The coolest looking are a couple of Black Sabbath bootlegs—one bootleg clue being that “Sabath” is spelled with only one b. “There was a huge bootleg culture,” Braaten explains, of the early 8-track days. “Because basically 8-tracks were made for cars, that meant that it really got translated to truck drivers. So truck drivers were really the biggest consumers of 8-tracks for a long time, and so there were all these gas station 8-track bootlegs. There’s tons of them. And they had so much cool fuckin’ art.”

Braaten says Townes Van Zandt felt perfect for a first release. “Since the medium…became a big thing with truck drivers, country music was like the best selling genre,” he says. “8-tracks and country really go hand in hand. For my money, there's no one better than Townes. And how cool is it to get to work with the Townes Van Zandt family?”

I ask him, what did the Van Zandt family say when you proposed putting out this album on 8-track?

“They couldn’t believe it took this long.”

"For however many years it’s been, there’s been a hole in the market, and we’re here to fill it."

There are five more Townes albums to come after For The Sake Of The Song, as well as a Blaze Foley album, and a release by the ’70s cosmic Americana outfit Jimmy Carter and Dallas Country Green. Some have never been on 8-track before—if you can believe it. “For however many years it’s been, there’s been a hole in the market, and we’re here to fill it,” Braaten says.

And Sacred 8 wants to work with new artists, too. “I’m sure that people will be knocking on our door soon enough. Ultimately, that’s what we’re doing, we’re letting people know there is a better way.”
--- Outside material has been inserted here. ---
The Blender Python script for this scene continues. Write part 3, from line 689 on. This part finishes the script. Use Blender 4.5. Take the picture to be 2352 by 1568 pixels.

Townes continues to warble in the background, as our conversation pauses. It’s true that the 8-track has a warm, grainy sound that definitely feels specific to the medium. Commenting on that, Edelman again pipes up from her desk: “There’s this episode of Wonder Years, in the first season, where [Kevin Arnold’s] sister is listening to Jimi Hendrix on an 8-track and walking through the kitchen being like, ‘Whatever, parents!’” she says. “The first time I got my 8-track player and put Neil Young on, I thought, ‘Ok, this is what it really sounded like in the ’70s.’ For a teenager, this is what it sounded like, and it has a certain vibe. The warble of the 8-track, it adds another level. Certain records sound better on it.”

CREEM agrees. The future of music is back from the past and is the future again!